§ **TASK TO CARRY OUT**:
Here is the task for the listing below: output exactly the lines from the one containing "Build this scene" through the one containing "scene.camera = cam", and leave out the pictures.

§ **SUPPLIED DATA**:

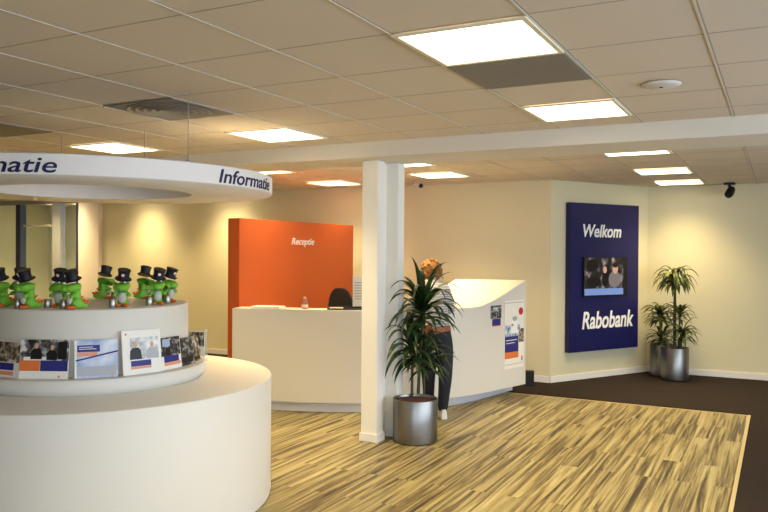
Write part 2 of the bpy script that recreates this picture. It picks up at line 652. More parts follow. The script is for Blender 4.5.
def light_proto():
    t = thing('ceiling_light', '', 'ceiling light')
    b = MB(); s = 0.297
    o_, i_ = s, 0.274
    for x0, x1, y0, y1 in ((-o_, -i_, -o_, o_), (i_, o_, -o_, o_), (-i_, i_, -o_, -i_), (-i_, i_, i_, o_)):
        b.box(x0, x1, y0, y1, -0.014, -0.0055)
    b.build('frame', M_LFRAME, t)
    b = MB(); b.box(-i_, i_, -i_, i_, -0.0105, -0.0056)
    df = b.build('diffuser', M_LAMP, t)
    d = bpy.data.lights.new('lamp', 'AREA')            # the panel's own light, thrown downwards by its louvre
    d.shape = 'SQUARE'
    d.size = 0.54
    d.energy = LAMP
    d.color = LAMP_RGB
    d.spread = R(104)
    o = bpy.data.objects.new('lamp', d)
    COL.objects.link(o)
    o.location = (0, 0, -0.0125)
    o.parent = t
    return t


lights = [
    (0, 2, 0, 'largest lit square ceiling panel, nearest, left of the dark grey tile edge'),
    (0, 5, 0, 'lit square ceiling panel just before the beam, in the row beyond the grey tile'),
    (-4, 5, 0, 'lit square ceiling panel before the beam, above and left of the white column'),
    (-7, 5, 0, 'lit square ceiling panel above the curved word ring, behind its thin hanging rod'),
    (0, 9, -0.22, 'thin sliver of lit ceiling panel half hidden behind the beam, up from the navy sign'),
    (0, 12, -0.08, 'lit square ceiling panel beyond the beam, middle one of the three near the navy sign'),
    (0, 15, -0.34, 'farthest lit ceiling panel, close to the wall corner above the palm'),
    (-4, 9, -0.22, 'sliver of lit ceiling panel just right of the column top, tucked behind the beam'),
    (-4.15, 12, -0.72, 'lit square ceiling panel beyond the beam, right of the column, by the small white camera'),
    (-7, 9, -0.22, 'lit ceiling panel sliver just right of the end of the word ring'),
    (-7.1, 12, -0.28, 'lit square ceiling panel left of the column, above the orange partition end'),
]
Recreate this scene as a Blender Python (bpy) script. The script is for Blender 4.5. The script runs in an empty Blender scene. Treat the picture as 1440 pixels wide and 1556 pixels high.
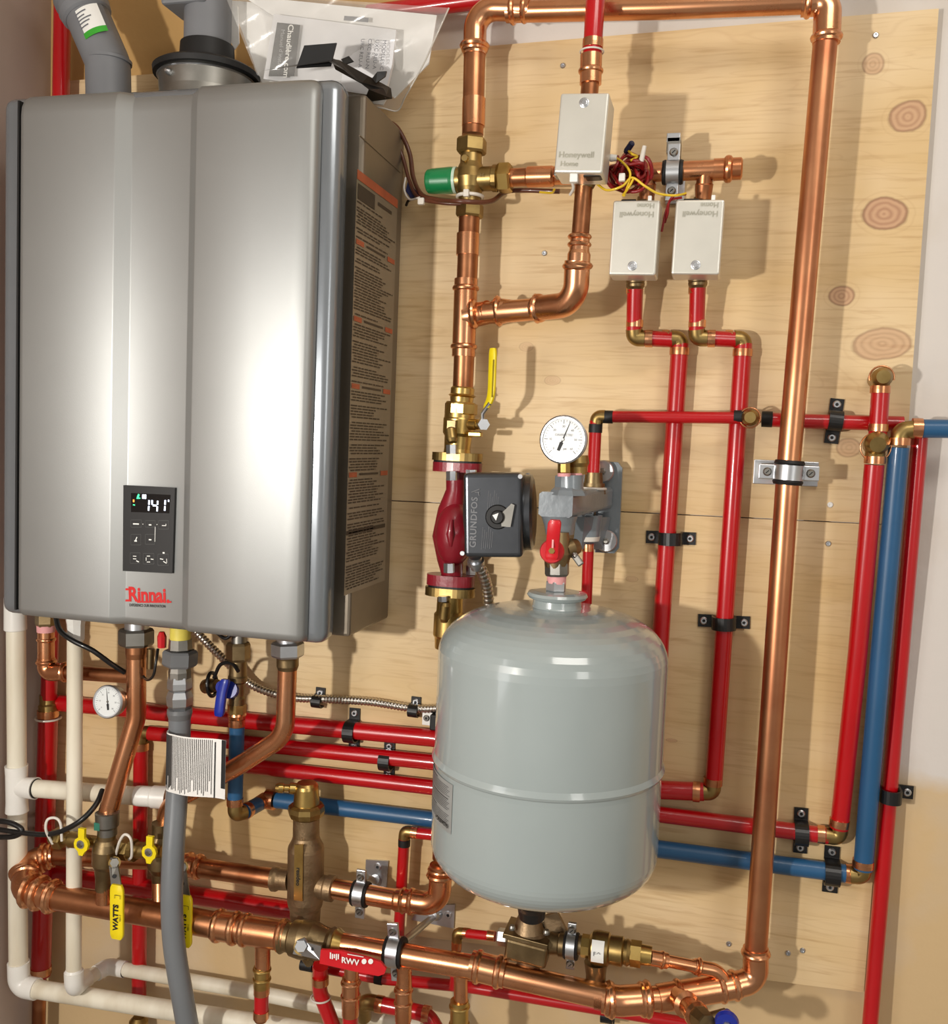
import bpy, bmesh, math, random
from mathutils import Vector, Matrix, Quaternion
random.seed(7)
S = bpy.context.scene
COL = S.collection
V = Vector
PI = math.pi
# ---------------------------------------------------------------- camera (wall plane is y=0, room is y<0)
F, LW, CX, CY = 1450.0, 1.40, 720.0, 778.0
ya, pa, ra = 0.25531227, 0.07305705, 0.04023402
_Ry = Matrix(((math.cos(ya), 0, math.sin(ya)), (0, 1, 0), (-math.sin(ya), 0, math.cos(ya))))
_Rx = Matrix(((1, 0, 0), (0, math.cos(pa), -math.sin(pa)), (0, math.sin(pa), math.cos(pa))))
_Rz = Matrix(((math.cos(ra), -math.sin(ra), 0), (math.sin(ra), math.cos(ra), 0), (0, 0, 1)))
RM = _Rz @ _Rx @ _Ry
def _bw(r): return V((r[0], r[2], -r[1]))
CR, CDN, CFW = _bw(RM[0]), _bw(RM[1]), _bw(RM[2])
CAMLOC = V((0, -LW, 0))
cam_d = bpy.data.cameras.new('camera'); cam = bpy.data.objects.new('camera', cam_d); COL.objects.link(cam)
cam_d.sensor_fit = 'HORIZONTAL'; cam_d.sensor_width = 36; cam_d.lens = F / 1440 * 36
cam_d.clip_start = 0.02
m3 = Matrix((CR, -CDN, -CFW)).transposed()
cam.matrix_world = Matrix.Translation(CAMLOC) @ m3.to_4x4()
S.camera = cam
# ---------------------------------------------------------------- world, lights, exposure
w = bpy.data.worlds.new('world'); S.world = w; w.use_nodes = True
w.node_tree.nodes['Background'].inputs[0].default_value = (1.0, 0.93, 0.84, 1)
w.node_tree.nodes['Background'].inputs[1].default_value = 0.34
def area(name, loc, aim, sx, sy, power, color):
    l = bpy.data.lights.new(name, 'AREA'); l.shape = 'RECTANGLE'; l.size = sx; l.size_y = sy; l.energy = power; l.color = color
    o = bpy.data.objects.new(name, l); COL.objects.link(o); o.location = loc
    o.rotation_euler = (V(aim) - V(loc)).to_track_quat('-Z', 'Y').to_euler()
    return o
area('key_lamp', (-0.93, -1.83, -0.10), (-0.2, 0, -0.15), 0.06, 0.06, 22, (1.0, 0.945, 0.87))
area('cover_fill', (-1.10, -1.5, -0.08), (0.5, -1.2, -0.08), 0.5, 1.2, 5.5, (0.96, 0.98, 1.0))  # added fill, no real lamp: brightens the right of the heater cover
area('streak_fill', (0.5, -1.3, 1.25), (0.1, -0.6, -0.3), 1.0, 0.3, 9, (1.0, 0.95, 0.88))  # unseen overhead fill, added for bright streaks in the metal
area('right_fill', (1.5, -2.3, 0.3), (-0.3, 0, 0.0), 0.5, 1.2, 9, (1.0, 0.97, 0.92))  # added soft fill, stands in for brighter surroundings on the right
S.view_settings.view_transform = 'Standard'; S.view_settings.look = 'None'
S.view_settings.exposure = 0.0; S.view_settings.gamma = 1; S.view_settings.use_curve_mapping = False
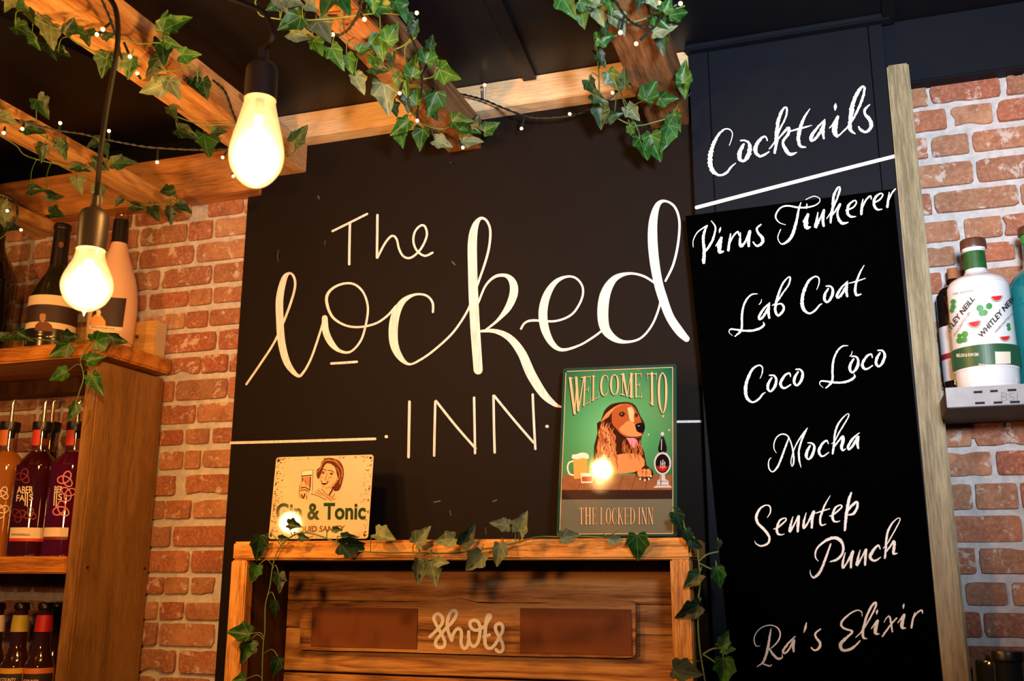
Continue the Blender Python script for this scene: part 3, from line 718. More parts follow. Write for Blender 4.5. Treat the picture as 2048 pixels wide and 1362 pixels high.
menu([[(205, 572, 5), (165, 572, 10), (145, 520, 10), (155, 460, 10), (200, 400, 10), (270, 365, 10), (340, 365, 10), (395, 400, 12), (412, 460, 14), (385, 530, 14), (320, 595, 10)], [(318, 395, 7), (305, 470, 20), (290, 570, 26), (265, 670, 26), (235, 740, 20), (175, 785, 8)], [(235, 755, 14), (300, 778, 16), (325, 765, 8)], [(300, 600, 16), (340, 660, 24), (390, 703, 24), (433, 690, 12), (430, 655, 4)],
      [(565, 475, 10), (500, 540, 20), (442, 620, 24), (457, 648, 18), (500, 610, 20), (553, 512, 20), (545, 570, 26), (550, 630, 18)], [(680, 335, 9), (670, 385, 24), (652, 438, 6)],
      [(825, 400, 12), (775, 440, 18), (775, 480, 20), (818, 540, 26), (813, 590, 26), (765, 618, 18), (730, 590, 14)],
      [(1250, 270, 5), (1245, 225, 9), (1200, 208, 12), (1130, 240, 16), (1052, 310, 20), (1037, 360, 20), (1070, 395, 20), (1150, 425, 20), (1100, 480, 24), (1032, 550, 34), (1042, 608, 30), (1090, 618, 26), (1160, 588, 24), (1230, 520, 12)],
      [(1185, 485, 8), (1250, 420, 14), (1330, 290, 16), (1388, 170, 20), (1388, 128, 20), (1350, 162, 22), (1300, 260, 24), (1277, 340, 26), (1257, 430, 28), (1265, 488, 24), (1300, 498, 9)]]+ir+
      [[(1475, 330, 7), (1500, 287, 10), (1530, 270, 14), (1545, 330, 22), (1560, 428, 14)], [(1605, 287, 14), (1540, 360, 16), (1460, 473, 18)]]+[sh(s, 272, -60) for s in ir]+
      [[(1790, 230, 7), (1770, 300, 18), (1755, 385, 20)], [(1770, 300, 12), (1810, 237, 14), (1860, 207, 16), (1870, 240, 8)]], zoomer(1480, 1180, 5.12), "white words Ra's Elixir")

# ================================================================== CABINET (wooden surround with the shots board)
CF, CBK = -0.150, -0.026
# solve the recess depth from the picture: inner back edge at x=596 against the inner front edge at x=491
xin = PY(491, 1200, CF).x
pt_ = PX(595, 1200, xin); CBK = min(pt_.y, CB_Y-0.016)
ctz = PY(900, 1079, CF).z; cbz = PY(900, 1119, CF).z
cxl = PY(464, 1119, CF).x; cxr = PY(1382, 1118, CF).x
ZB = 1.16
cab = empty('shots_cabinet', ((cxl+cxr)/2, (CF+CB_Y)/2, ZB), 'open wooden cabinet surround holding the shots board under the two metal signs', 'cabinet')
obj('top_board', box_bm(cxl, cxr, CF, CB_Y-0.001, cbz, ctz, 0.003, cuts=14, rough=0.0006), frame_x, cab)
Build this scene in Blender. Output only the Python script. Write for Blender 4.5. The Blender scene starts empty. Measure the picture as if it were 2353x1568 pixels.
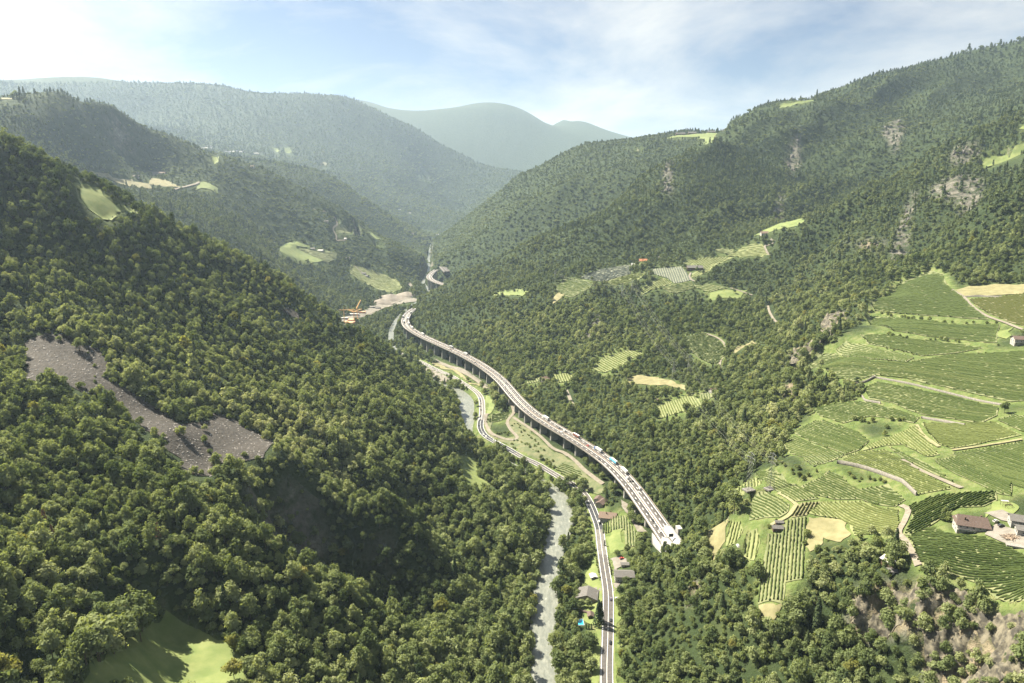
import bpy, math, random
import numpy as np
from mathutils import Vector, Matrix
from mathutils.geometry import delaunay_2d_cdt

scene = bpy.context.scene
C = scene.collection
rnd = random.Random(7)

# ------------------------------------------------------------------ camera, sky, sun, exposure
cam = bpy.data.objects.new('camera', bpy.data.cameras.new('camera'))
C.objects.link(cam)
cam.location = (0, 0, 347)
cam.rotation_euler = (math.radians(90 - 12.7), 0, 0)
cam.data.sensor_width = 36; cam.data.lens = 24
cam.data.clip_start = 1; cam.data.clip_end = 60000
scene.camera = cam

SUN_AZ, SUN_EL = math.radians(-57), math.radians(51)      # ahead and to the left
world_data = bpy.data.worlds.new("World"); scene.world = world_data
world_data.use_nodes = True
wt = world_data.node_tree; wt.nodes.clear()
def wn(t, **kw):
    n = wt.nodes.new(t)
    for k, v in kw.items(): setattr(n, k, v)
    return n
def wl(a, b): wt.links.new(a, b)
sky = wn('ShaderNodeTexSky', sky_type='NISHITA', sun_disc=False, sun_elevation=SUN_EL, sun_rotation=SUN_AZ % (2 * math.pi),
         altitude=600, air_density=1.0, dust_density=1.2, ozone_density=1.5)
tc = wn('ShaderNodeTexCoord')
sep = wn('ShaderNodeSeparateXYZ'); wl(tc.outputs['Generated'], sep.inputs[0])
zup = wn('ShaderNodeMath', operation='MAXIMUM'); zup.inputs[1].default_value = 0.0; wl(sep.outputs[2], zup.inputs[0])
zs = wn('ShaderNodeMath', operation='ADD'); zs.inputs[1].default_value = 0.16; wl(zup.outputs[0], zs.inputs[0])
dx = wn('ShaderNodeMath', operation='DIVIDE'); wl(sep.outputs[0], dx.inputs[0]); wl(zs.outputs[0], dx.inputs[1])
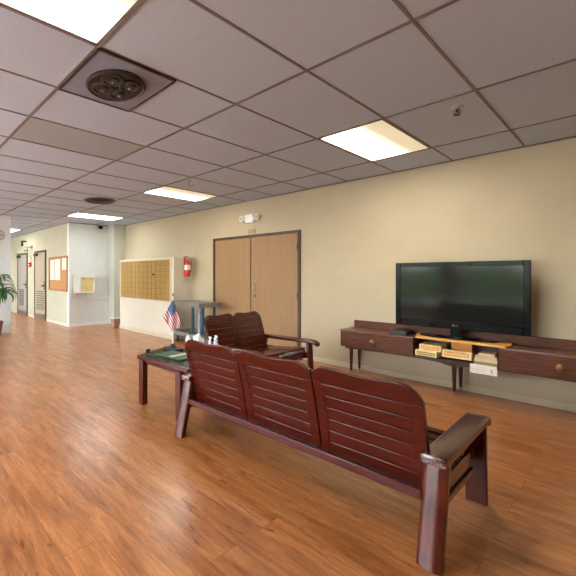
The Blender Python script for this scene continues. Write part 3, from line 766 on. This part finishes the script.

§ **THE RESPONSE**:
Build this scene in Blender. Output only the Python script. Write for Blender 4.5. The Blender scene starts empty. Measure the picture as if it were 2353x1568 pixels.
import bpy, math, random
import numpy as np
from mathutils import Vector, Matrix
from mathutils.geometry import delaunay_2d_cdt

scene = bpy.context.scene
C = scene.collection
rnd = random.Random(7)

# ------------------------------------------------------------------ camera, sky, sun, exposure
cam = bpy.data.objects.new('camera', bpy.data.cameras.new('camera'))
C.objects.link(cam)
cam.location = (0, 0, 347)
cam.rotation_euler = (math.radians(90 - 12.7), 0, 0)
cam.data.sensor_width = 36; cam.data.lens = 24
cam.data.clip_start = 1; cam.data.clip_end = 60000
scene.camera = cam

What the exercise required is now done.